SONARI GLINTON, BYLINE: It is 12:50 on Saturday, March 15th. I came down to my car dealership to get my car serviced. Nothing special, you know, a tire rotation and an oil change. And the service dude just told me that I have a recall on my car from September. Now, I'm a car reporter and I've been reporting on recalls for a long time. And I probably should do a story about what I'm going to call, I guess, recall fatigue.

SCOTT OLDHAM: In fact, most recalls go completely unnoticed by the general public.

GLINTON: Scott Oldham is with the automotive website, Edmunds.com.

OLDHAM: These things are - I don't want to say a daily occurrence, but I don't think there's a manufacturer out there that isn't executing a recall at any given time.

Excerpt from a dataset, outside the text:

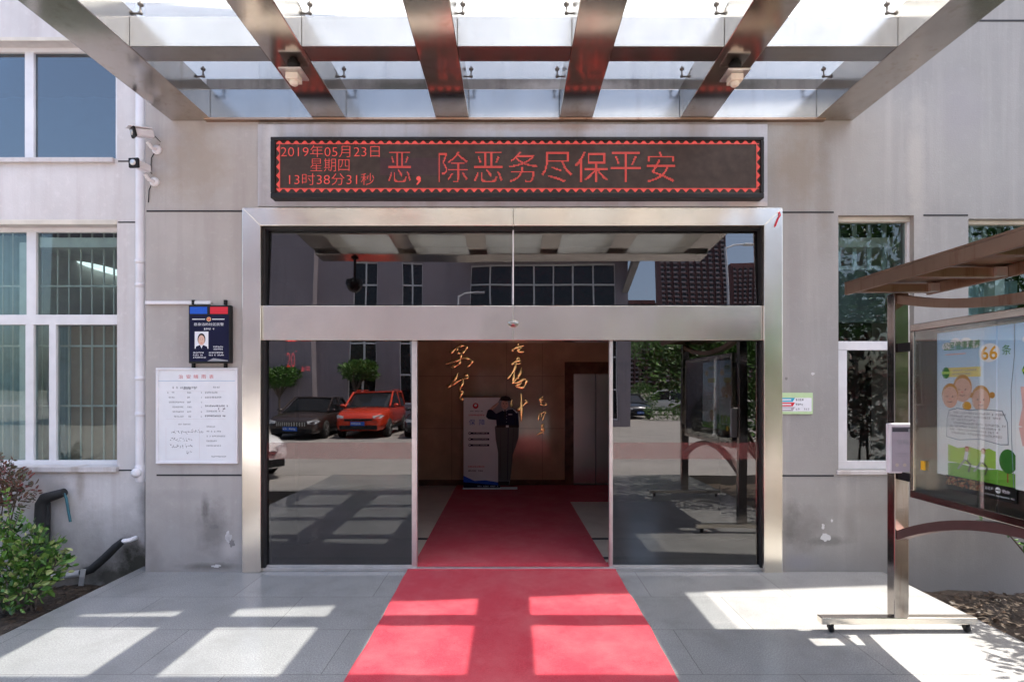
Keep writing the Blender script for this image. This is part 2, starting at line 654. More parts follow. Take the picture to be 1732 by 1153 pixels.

GLINTON: So in addition to the recent General Motors' recall, just in the last week, Honda recalled 900,000 Odyssey vans because of a potential fire hazard. Volkswagen recalled 150,000 Passats yesterday because of hood problems that could damage the front lights. Now, I can spend all afternoon reading off the outstanding recall notices. But in essence, the number of vehicles recalled has more than doubled in the last 20 years. Karl Brauer is with Kelley Blue Book. He says, manufacturers often recall vehicles out of an overabundance of caution.

KARL BRAUER: You can argue that more recalls actually makes it worse to get people to actually listen to them because it just starts to become noise. It used to be a bigger deal to hear a recall headline in the newspaper or on TV. Now, you kind of hear them a lot, so it might be easier to tune it out.

GLINTON: That's probably because most recall notices are mailed, sometimes not even first class. And it's really easy for, say, a letter from Chrysler or Honda to look like just some junk mail. Sean Kane is with Safety Research and Strategies, a research firm that specializes in car and consumer safety. He says response rates for newer cars is fairly high, in the 70 percent range.

SEAN KANE: Compared to other products or other even motor vehicle products like tires or tire restraints and so on, it's quite good. But if you think about what that means in context of the cars that are not being repaired, that's not so good. And that number tends to drop off as the cars get older.

GLINTON: The way manufacturers tell consumers about recalls is mainly through registration information from your state. The more a car changes hands, though, the harder getting to the actual driver can be. Dealers I talked to say privacy laws make it harder to get phone numbers and other information for current car owners.

But if you want to be proactive, you can find out if your car is being recalled by going to the government website, Recalls.gov. A new law will require the National Highway Traffic Safety Administration to make it easier to navigate that website, which is currently a bit cumbersome. Sean Kane says it's ultimately the responsibility of carmakers to do a more effective job of letting customers know.

KANE: That means spending the time and the money to do it. It's funny how they can all reach you when they want to sell you a new product, but somehow they don't always do such a good job when they need to get their product back for repairs.

GLINTON: But everyone in the auto business will tell you the same thing: When you get a recall notice, open it and take your car to the dealer. Recall repairs are important and free. Sonari Glinton, NPR News.